:: Collected data ::

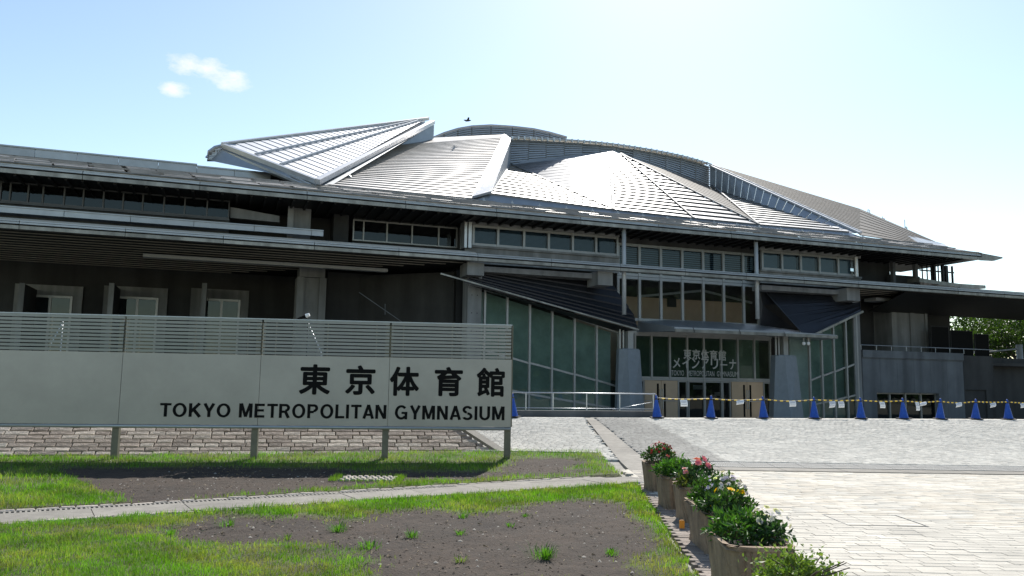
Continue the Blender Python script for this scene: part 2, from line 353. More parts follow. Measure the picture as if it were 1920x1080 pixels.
# pale pavers of the near plaza: the 300 that show largest are parts, the rest one mass
variants = {}
def paver_mesh(L):
    if L not in variants:
        o, f = block(0, 0, L - .006, .127, 0, .05, .003); m = MB(); m.add(o, f)
        me = bpy.data.meshes.new('paver'); me.from_pydata(m.v, [], m.f); me.materials.append(M['paver']); variants[L] = me
    return variants[L]
cand = []; y = 5.4667 + .0
COV = gp(1550, 963), gp(1700, 985)
cvx0, cvx1, cvy0, cvy1 = 4.02, 4.98, 9.7, 10.5
while y < 15.7:
    x = 2.30 - random.uniform(0, .2)
    while x < 15:
        L = random.choice((.22, .28, .34))
        if cvy0 < y < cvy1:
            if x < cvx0 < x + L + .12: L = cvx0 - x
            if abs(x - cvx0) < 1e-6: x = cvx1
        L = round(L, 3)
        if (x + L / 2) / y < 1.15: cand.append((x + L / 2, y, L))
        x = cvx0 if cvy0 < y < cvy1 and abs(x + L - cvx0) < .002 else x + L
    y += .1333333
def vis(c):
    d = np.array([c[0], c[1], 0]) - CAM; zc = d @ _f; px = 960 + F * (d @ _r) / zc; py = 540 - F * (d @ _u) / zc
    return px < 1950 and py < 1090
near = [c for c in cand if vis(c)]; near.sort(key=lambda c: math.hypot(c[0], c[1])); near = near[:300]; ns = set(near)
for (cx, cy, L) in near:
    ob = link('paver', paver_mesh(L), plaza, (cx, cy, random.uniform(-.002, .002))); ob.rotation_euler = (random.uniform(-.006, .006), random.uniform(-.005, .005), 0)
PV, PF, PC = [], [], []
for c in cand:
    if c in ns: continue
    o, f = block(c[0], c[1], c[2] - .006, .127, random.uniform(-.002, .002), .05, .004, (random.uniform(-.001, .001), random.uniform(-.001, .001)))
    k = len(PV); PV += o; PF += [tuple(i + k for i in q) for q in f]; t = random.uniform(.86, 1.12); w = random.uniform(-.01, .02); PC += [(.50 * t + w, .465 * t, .40 * t - w)] * 12
o = np_mesh('far_pavers', PV, PF, M['paver_mass'], plaza, PC); stuff(o)
# paved inspection cover in its steel frame
ic = empty('inspection_cover', (4.5, 10.1, 0)); tag(ic, 'square paver-filled inspection cover set flush in the pale paving', 'cover')
m = MB()
for a, b in (((-.478, -.396, -.03), (.478, -.384, .003)), ((-.478, .384, -.03), (.478, .396, .003)), ((-.478, -.383, -.03), (-.466, .383, .003)), ((.466, -.383, -.03), (.478, .383, .003))): m.box(a, b)
m.build('frame', M['grating'], ic)
for j in range(4):
    for i in range(3):
        m = MB(); o, f = block(-.307 + .307 * i, -.286 + .1907 * j, .299, .184, -.002, .04, .004); m.add(o, f); m.build('paver', M['paver'], ic)
# brown brick edging between the lawn and the planters
k = 0
def edge_x(y): return 1.62 + (y - 7.03) * .073
bk = MB(); o, f = block(0, 0, .192, .094, 0, .05, .005); bk.add(o, f)
bme = bpy.data.meshes.new('brick'); bme.from_pydata(bk.v, [], bk.f); bme.materials.append(M['stone'])
y = 6.3
while y < 13.35:
    for i in range(4):
        ob = link('brick', bme, plaza, (edge_x(y) + .12 + i * .2 + (.05 if k % 2 else 0), y, random.uniform(-.006, .004))); ob.rotation_euler = (0, 0, random.uniform(-.03, .03))
    y += .1; k += 1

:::

▶ _Description of the task_
Lines that hold "parts" are the ones to copy; find all of them.

▶ _Task solution_
Continue the Blender Python script for this scene: part 2, from line 353. More parts follow. Measure the picture as if it were 1920x1080 pixels.
# pale pavers of the near plaza: the 300 that show largest are parts, the rest one mass